4. Trick ‘r Treat (2007, Michael Dougherty)
5. Hatchet (2006, Adam Green)
Horror movies can get such positive reviews among horror-movie fanatics then turn out to be utter crap to non-fanatics. I’m somewhat of a fanatic myself, but I found the much-loved Midnight Meat Train so disappointing that I’ve tried to avoid recent horror altogether ever since. Luckily I changed my mind long enough to watch these two gems.

6. Splice (2009, Vincenzo Natali)
7. Bucket of Blood (1959, Roger Corman)

8. The Haunted World of El Superbeasto (2009, Rob Zombie)
One of the few movies that makes me hope for sequels.

9. [Rec] (2007, Jaume Balagueró & Paco Plaza)
Despite my affinity for horror, sometimes I’m the last person to see the popular ones.

10. Body Snatchers (1993, Abel Ferrara)
Yes, the 90’s remake with the people who scream funny.

Runners-up: The Box (it was horror, right?), A Tale of Two Sisters (not the remake) and Larry Cohen’s Q: The Winged Serpent.
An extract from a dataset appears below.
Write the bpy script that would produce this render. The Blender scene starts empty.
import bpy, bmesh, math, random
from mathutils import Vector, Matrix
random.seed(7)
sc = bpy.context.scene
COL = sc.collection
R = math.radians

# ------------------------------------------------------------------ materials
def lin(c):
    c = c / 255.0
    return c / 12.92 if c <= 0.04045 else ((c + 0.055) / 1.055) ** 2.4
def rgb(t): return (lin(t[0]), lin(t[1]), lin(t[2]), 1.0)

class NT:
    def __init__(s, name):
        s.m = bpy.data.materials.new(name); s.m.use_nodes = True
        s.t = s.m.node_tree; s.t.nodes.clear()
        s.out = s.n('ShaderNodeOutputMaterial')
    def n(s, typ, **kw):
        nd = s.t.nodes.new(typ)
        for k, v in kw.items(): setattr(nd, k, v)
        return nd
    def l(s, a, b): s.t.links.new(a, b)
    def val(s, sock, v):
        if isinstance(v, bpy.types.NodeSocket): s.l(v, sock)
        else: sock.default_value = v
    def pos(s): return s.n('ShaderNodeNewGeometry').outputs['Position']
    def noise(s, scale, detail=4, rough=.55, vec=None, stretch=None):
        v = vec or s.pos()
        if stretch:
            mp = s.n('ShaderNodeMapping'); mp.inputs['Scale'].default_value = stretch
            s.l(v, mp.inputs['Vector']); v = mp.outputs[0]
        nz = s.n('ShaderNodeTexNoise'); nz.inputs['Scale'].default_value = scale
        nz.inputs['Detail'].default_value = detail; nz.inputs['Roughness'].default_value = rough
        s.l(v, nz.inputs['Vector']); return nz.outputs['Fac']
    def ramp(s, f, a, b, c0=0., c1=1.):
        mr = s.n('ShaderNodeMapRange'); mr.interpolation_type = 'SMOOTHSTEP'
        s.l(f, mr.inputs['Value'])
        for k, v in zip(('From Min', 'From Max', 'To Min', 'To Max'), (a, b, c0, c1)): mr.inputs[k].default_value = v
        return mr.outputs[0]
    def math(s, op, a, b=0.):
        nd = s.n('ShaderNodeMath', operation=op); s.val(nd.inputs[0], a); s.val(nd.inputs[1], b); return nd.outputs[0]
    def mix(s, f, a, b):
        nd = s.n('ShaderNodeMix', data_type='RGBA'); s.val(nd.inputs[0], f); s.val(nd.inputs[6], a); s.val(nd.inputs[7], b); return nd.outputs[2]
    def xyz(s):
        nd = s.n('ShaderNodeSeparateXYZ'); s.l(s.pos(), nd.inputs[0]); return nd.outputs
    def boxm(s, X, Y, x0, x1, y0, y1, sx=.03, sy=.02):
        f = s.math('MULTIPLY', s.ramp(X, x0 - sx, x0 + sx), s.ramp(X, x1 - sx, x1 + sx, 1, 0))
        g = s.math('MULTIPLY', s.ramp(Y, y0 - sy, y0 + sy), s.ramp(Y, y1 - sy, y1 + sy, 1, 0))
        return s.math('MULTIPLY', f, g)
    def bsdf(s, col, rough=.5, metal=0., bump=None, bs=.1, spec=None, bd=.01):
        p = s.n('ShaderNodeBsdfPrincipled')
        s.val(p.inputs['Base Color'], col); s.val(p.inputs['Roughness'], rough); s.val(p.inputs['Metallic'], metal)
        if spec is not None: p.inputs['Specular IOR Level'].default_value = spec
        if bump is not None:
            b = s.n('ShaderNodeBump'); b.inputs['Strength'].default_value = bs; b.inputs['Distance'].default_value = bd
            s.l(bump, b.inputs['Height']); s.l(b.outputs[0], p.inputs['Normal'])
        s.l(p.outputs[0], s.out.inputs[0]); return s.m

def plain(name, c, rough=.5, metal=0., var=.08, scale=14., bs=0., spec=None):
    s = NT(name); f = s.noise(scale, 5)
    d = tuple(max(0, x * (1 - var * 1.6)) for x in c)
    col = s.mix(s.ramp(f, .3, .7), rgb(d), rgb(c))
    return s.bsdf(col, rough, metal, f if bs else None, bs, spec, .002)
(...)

“I was born to murder the world.”

Watched for about the fifth time whilst trying to think of something to write about Johnny Guitar. It’s not a great movie, mostly because of pacing problems and dull dialogue scenes, but it’s better than most. Barker shoots plenty of shirtless men in S&M-inspired gear and he’s full of neat visual ideas, but needed about twice the budget (not likely for a Scott Bakula-starring horror) to pull it off. I still enjoyed it significantly more than Capra’s Meet John Doe, which I half-watched with Katy, the poorly-encoded soundtrack burbling out endless long speeches. Detective Scott Bakula was yet to achieve his post-American Beauty comeback, Magician Swann (Kevin J. O’Connor) would play Dr. Mindbender in the G.I. Joe movie, the girl went on to play Jean Grey in the X-Men movies, and evil baddie Daniel von Bargen is best known for having a cheesy line in The Postman.